§ **Aim of the task**
Leave out the pictures, and retype only the lines from the beginning of the material through the line that contains "q = MB(); c2", including both.

§ **Material**
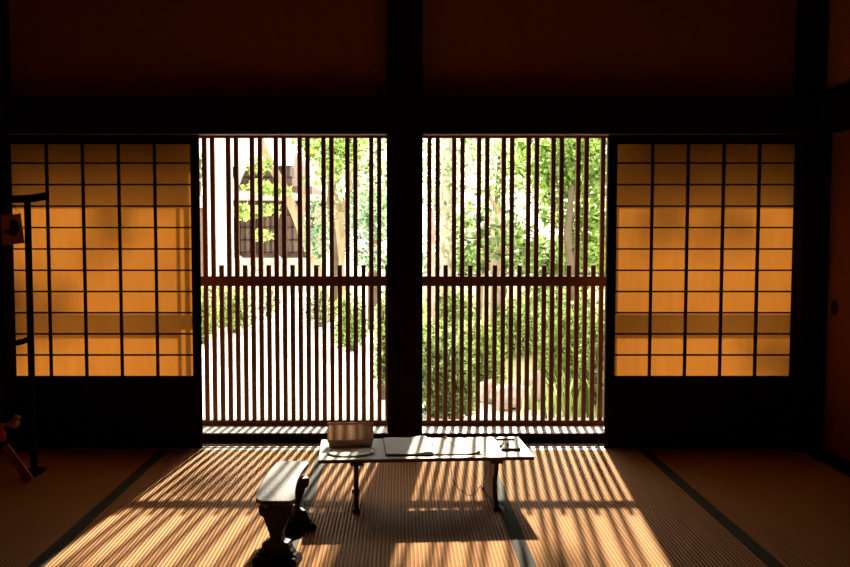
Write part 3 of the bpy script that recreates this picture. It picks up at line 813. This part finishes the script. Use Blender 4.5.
# side wing seen at the far left edge
wg = ground(203, 17.5)
tw_ = thing('garden_wall', wg, 'dim tiled garden wall sliver left of the white trunk', 'wall')
q = MB(); a = atY(192, 283, 17.5); c = atY(212, 208, 17.5); q.box(a.x - wg.x, c.x - wg.x, -0.1, 0.1, 0, c.z - GZ); q.build('panel', M['old_wall'], tw_)
q = MB(); c2 = atY(212, 196, 17.5); q.prism([(-0.3, c.z - GZ), (0.3, c.z - GZ), (0.06, c2.z - GZ), (-0.06, c2.z - GZ)], c.x - a.x, lambda a_, b_, c_: (a.x - wg.x + c_, a_, b_)); q.build('coping', M['old_beam'], tw_)

# right lattice: pale mottled trunk, slim reddish trunk, stone lantern, dark-leaved tree
Y = 11.5
b = ground(446, Y)
tree('pale_trunk_tree', 'pale mottled tree trunk just past the pillar behind the right lattice', b,
     [([b] + vpath([(446, 290), (446.5, 260), (447, 220), (448, 180), (449, 120)], Y), [0.13, 0.12, 0.105, 0.10, 0.09, 0.07])], M['mottled_bark'],
     [(atY(448, 165, Y - 0.3), (0.5, 0.4, 0.5), 260), (atY(446, 235, Y - 0.3), (0.25, 0.25, 0.45), 90), (atY(440, 190, Y), (0.3, 0.3, 0.3), 70)], M['leaf_pale'], 0.085)
Y = 10.5
b = ground(431, Y)
tree('reddish_tree', 'slim reddish tree trunk beside the pillar behind the right lattice', b,
     [([b] + vpath([(431, 300), (431.5, 260), (432, 225), (432, 208)], Y), [0.05, 0.045, 0.042, 0.038, 0.02])], M['red_bark'],
     [(atY(430, 198, Y), (0.2, 0.2, 0.12), 60)], M['leaf_pale'], 0.08)
Y = 11.0
b = ground(497, Y)
lan = thing('stone_lantern', b, 'tan stone garden lantern among dark leaves behind the right lattice', 'lantern')
zc = atY(497, 214, Y).z - GZ; z1 = atY(497, 226, Y).z - GZ; z2 = atY(497, 246, Y).z - GZ; z3 = atY(497, 252, Y).z - GZ
MB().lathe((0, 0, 0), [(0.20, 0), (0.20, 0.12), (0.11, 0.18), (0.085, 0.3), (0.085, z3 - 0.05), (0.10, z3)], 12).build('pedestal', M['stone'], lan)
MB().lathe((0, 0, z3), [(0.10, 0), (0.17, 0.02), (0.17, 0.06), (0.11, z2 - z3)], 6).build('platform', M['stone'], lan)
fbx = MB(); fbx.lathe((0, 0, z2), [(0.085, 0.0), (0.085, z1 - z2)], 6); fbx.build('light_box', M['stone'], lan)
MB().lathe((0, 0, z1), [(0.09, 0), (0.20, 0.0), (0.19, 0.03), (0.09, 0.10), (0.05, zc - z1)], 6).build('cap', M['stone'], lan)
Y = 12.5
b = ground(478, Y)
tree('dark_leaved_tree', 'dark-leaved shrubby tree with a bending branch around the stone lantern', b,
     [([b] + vpath([(480, 280), (482, 250), (484, 225)], Y), [0.06, 0.055, 0.05, 0.03]), (vpath([(500, 268), (501, 235), (499, 215), (494, 204), (487, 192), (470, 188), (452, 180)], Y - 0.9), [0.035, 0.035, 0.033, 0.03, 0.025, 0.018, 0.01])], M['tan_bark'],
     [(atY(482, 235, Y), (0.60, 0.5, 0.55), 800), (atY(512, 245, Y + 0.4), (0.6, 0.5, 0.5), 650), (atY(470, 262, Y - 0.7), (0.3, 0.3, 0.22), 200), (atY(489, 192, Y - 1.0), (0.2, 0.25, 0.10), 50), (atY(505, 238, Y - 1.9), (0.22, 0.2, 0.28), 90), (atY(484, 252, Y - 1.9), (0.2, 0.2, 0.2), 60)], M['leaf_deep'], 0.105)

# trees filling the view behind the right lattice
def ctree(name, label, u, Y, crown, leaf, size, bark='dark_bark', group=None, trunk_r=0.09):
    b = ground(u, Y)
    top = atY(crown[0][0], crown[0][1], Y)
    cr = []
    for (uu, vv, ru, rv, n) in crown:
        k = Y / F
        cr.append((atY(uu, vv, Y + random.uniform(-0.5, 0.5)), (ru * k, min(ru, rv) * k * 0.8, rv * k), n))
    return tree(name, label, b, [([b, b + (top - b) * 0.35 + Vector((0.06, 0, 0)), b + (top - b) * 0.7 - Vector((0.05, 0, 0)), top], [trunk_r, trunk_r * 0.85, trunk_r * 0.65, trunk_r * 0.4])], M[bark], cr, M[leaf], size, group)
TG = 'leafy trees behind the lattice screens'
ctree('broadleaf_tree', 'big bright leafy tree filling the top of the right lattice near its paper screen', 570, 12.0, [(572, 185, 42, 62, 2300), (545, 150, 40, 40, 1100), (600, 150, 30, 50, 900), (590, 240, 34, 36, 900)], 'leaf_bright', 0.105, group=TG)
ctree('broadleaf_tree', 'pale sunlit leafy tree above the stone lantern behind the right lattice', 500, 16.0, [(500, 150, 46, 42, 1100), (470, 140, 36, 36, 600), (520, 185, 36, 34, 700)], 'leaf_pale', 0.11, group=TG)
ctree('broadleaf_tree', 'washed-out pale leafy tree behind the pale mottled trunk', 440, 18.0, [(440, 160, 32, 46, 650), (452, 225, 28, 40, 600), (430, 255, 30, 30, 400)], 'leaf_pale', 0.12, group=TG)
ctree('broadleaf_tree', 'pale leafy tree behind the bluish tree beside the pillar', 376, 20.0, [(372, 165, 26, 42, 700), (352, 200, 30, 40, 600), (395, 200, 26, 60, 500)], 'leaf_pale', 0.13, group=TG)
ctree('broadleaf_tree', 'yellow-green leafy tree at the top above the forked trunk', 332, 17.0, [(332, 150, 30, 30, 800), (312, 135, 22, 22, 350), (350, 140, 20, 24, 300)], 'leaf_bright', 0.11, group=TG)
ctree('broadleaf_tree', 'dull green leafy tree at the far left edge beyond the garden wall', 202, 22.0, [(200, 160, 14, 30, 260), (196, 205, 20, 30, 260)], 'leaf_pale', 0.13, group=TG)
ctree('broadleaf_tree', 'deep green leafy tree low behind the right lattice, nearest the right paper screen', 585, 14.5, [(585, 262, 44, 32, 1300), (545, 265, 34, 28, 900), (612, 225, 20, 60, 500)], 'leaf_deep', 0.11, group=TG)
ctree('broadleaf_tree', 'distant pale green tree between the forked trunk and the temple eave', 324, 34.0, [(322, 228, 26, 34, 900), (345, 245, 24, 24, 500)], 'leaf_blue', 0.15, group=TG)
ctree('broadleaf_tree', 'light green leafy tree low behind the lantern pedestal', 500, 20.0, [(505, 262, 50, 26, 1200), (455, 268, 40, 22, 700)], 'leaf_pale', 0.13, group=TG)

# low shrubs
def shrub(label, u, Y, ru, v0, n, leaf, size, name='garden_shrub'):
    """u centre, half width ru and top row v0 as seen, standing on the ground at distance Y"""
    b = ground(u, Y); k = Y / F
    top = atY(u, v0, Y).z; hz = (top - GZ)
    t = thing(name, b, label, 'shrub', 'low garden shrubs')
    st = MB()
    for i in range(9):
        a = 2 * PI * i / 9 + random.random()
        rr = ru * k * random.uniform(0.2, 0.75)
        st.tube([(0.05 * math.cos(a), 0.05 * math.sin(a), 0), (rr * 0.45 * math.cos(a), rr * 0.35 * math.sin(a), hz * 0.4), (rr * math.cos(a), rr * 0.7 * math.sin(a), hz * random.uniform(0.7, 0.95))], [0.016, 0.012, 0.005], 6)
    st.build('stems', M['dark_bark'], t)
    fm = MB(); cloud(fm, (0, 0, hz * 0.56), (ru * k, ru * k * 0.8, hz * 0.48), n, size, 0.5)
    cloud(fm, (0, 0, hz * 0.26), (ru * k * 1.05, ru * k * 0.85, hz * 0.25), n // 2, size, 0.5)
    fm.build('foliage', M[leaf], t)
    return t
shrub('bright green shrub right of the white trunk base, seen through the left lattice', 232, 14.5, 24, 284, 900, 'leaf_bright', 0.08)
shrub('light green shrub left of the white trunk, at the left lattice edge', 203, 13.0, 16, 280, 500, 'leaf_bright', 0.08)
shrub('small pale green shrub below the temple steps', 268, 17.5, 16, 283, 350, 'leaf_pale', 0.09)
shrub('small green shrub at the foot of the leaning maple', 318, 15.5, 16, 284, 380, 'leaf_pale', 0.09)
shrub('bright shrub left of the pillar near the forked trunk foot', 350, 12.2, 18, 292, 700, 'leaf_bright', 0.08)
shrub('tall green shrub hugging the pillar side of the left lattice', 384, 8.6, 11, 292, 700, 'leaf_bright', 0.06)
shrub('dense dark-based shrub beside the pillar in the lower right lattice', 438, 7.75, 40, 318, 2000, 'leaf_deep', 0.055)
shrub('leafy shrub between the pinkish stone and the pillar-side shrub', 478, 9.0, 30, 318, 1200, 'leaf_bright', 0.06)
shrub('pale bright shrub rising behind the pinkish garden stone', 516, 10.8, 38, 300, 1500, 'leaf_bright', 0.07)
shrub('lush green shrub beside the pinkish stone toward the right paper screen', 568, 8.6, 34, 300, 1700, 'leaf_bright', 0.065)
shrub('deep green shrub at the right lattice edge', 602, 7.8, 22, 300, 1000, 'leaf_deep', 0.06)
shrub('yellow-green shrub behind the pillar-side shrub', 450, 11.2, 34, 288, 1200, 'leaf_bright', 0.075)
shrub('broad green shrub far behind the lush shrub', 556, 13.0, 42, 280, 1500, 'leaf_bright', 0.08)
shrub('small low green shrub at the foot of the dark-based shrub, behind the desk', 456, 7.6, 24, 372, 800, 'leaf_deep', 0.05)
# long blades at the foot of the lush shrub
bl = thing('leafy_grass_clump', ground(574, 7.75), 'clump of long upright green blades in front of the lush shrub', 'plant')
gm = MB()
for i in range(70):
    a = random.uniform(0, 2 * PI); x = random.gauss(0, 0.2); y = random.gauss(0, 0.1); h = random.uniform(0.25, 0.5); lx, ly = 0.14 * math.cos(a), 0.10 * math.sin(a)
    wd = 0.010
    gm.add([(x - wd, y, 0), (x + wd, y, 0), (x + lx * 0.35 + wd, y + ly * 0.35, h * 0.6), (x + lx, y + ly, h), (x + lx * 0.35 - wd, y + ly * 0.35, h * 0.6)], [(0, 1, 2, 3, 4)])
gm.build('foliage', M['leaf_bright'], bl)
# garden stones
for (u, Y, rx, rz, s_, lab) in ((512, 8.1, 0.19, 0.12, 3, 'rounded pinkish garden stone low behind the right lattice'), (534, 8.45, 0.13, 0.15, 9, 'taller pinkish garden stone beside the long green blades'), (488, 8.35, 0.10, 0.11, 5, 'small pinkish garden stone near the dark-based shrub')):
    b = ground(u, Y)
    tag(MB().ball((0, 0, rz * 0.55), (rx, rx * 0.8, rz), 20, 14, 0.45, s_).build('garden_stone', M['pink_stone'], None, b + Vector((0, 0, 0.06))), lab, 'stone', 'pinkish garden stones')

# ------------------------------------------------------------------ light
az = math.atan(89 / 850.0); el = math.radians(34.5)
S = Vector((math.sin(az) * math.cos(el), math.cos(az) * math.cos(el), math.sin(el)))
sd = bpy.data.lights.new('sun', 'SUN'); sd.energy = 15.0; sd.angle = math.radians(1.0); sd.color = (1.0, 0.86, 0.66)
so = bpy.data.objects.new('sun', sd); COL.objects.link(so)
so.rotation_euler = (-S).to_track_quat('-Z', 'Y').to_euler()
so.location = (2, 18, 14)
w = bpy.data.worlds.new('sky'); SC.world = w; w.use_nodes = True
bg = w.node_tree.nodes['Background']; bg.inputs['Color'].default_value = (1.0, 0.94, 0.84, 1); bg.inputs['Strength'].default_value = 4.6

# ------------------------------------------------------------------ camera
cd = bpy.data.cameras.new('camera'); cam = bpy.data.objects.new('camera', cd); COL.objects.link(cam)
cd.sensor_width = 36; cd.lens = 36.0 * F / 850.0; cd.shift_x = 25 / 850.0
cd.clip_start = 0.05; cd.clip_end = 300
cam.location = (0, 0, H); cam.rotation_euler = (PI / 2 - TH, 0, 0)
SC.camera = cam
SC.view_settings.view_transform = 'Standard'; SC.view_settings.look = 'None'; SC.view_settings.gamma = 1; SC.view_settings.exposure = 0.0
SC.view_settings.use_curve_mapping = False
SC.cycles.use_denoising = True
SC.cycles.max_bounces = 10; SC.cycles.diffuse_bounces = 5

§ **Answer to the task**
Write part 3 of the bpy script that recreates this picture. It picks up at line 813. This part finishes the script. Use Blender 4.5.
# side wing seen at the far left edge
wg = ground(203, 17.5)
tw_ = thing('garden_wall', wg, 'dim tiled garden wall sliver left of the white trunk', 'wall')
q = MB(); a = atY(192, 283, 17.5); c = atY(212, 208, 17.5); q.box(a.x - wg.x, c.x - wg.x, -0.1, 0.1, 0, c.z - GZ); q.build('panel', M['old_wall'], tw_)
q = MB(); c2 = atY(212, 196, 17.5); q.prism([(-0.3, c.z - GZ), (0.3, c.z - GZ), (0.06, c2.z - GZ), (-0.06, c2.z - GZ)], c.x - a.x, lambda a_, b_, c_: (a.x - wg.x + c_, a_, b_)); q.build('coping', M['old_beam'], tw_)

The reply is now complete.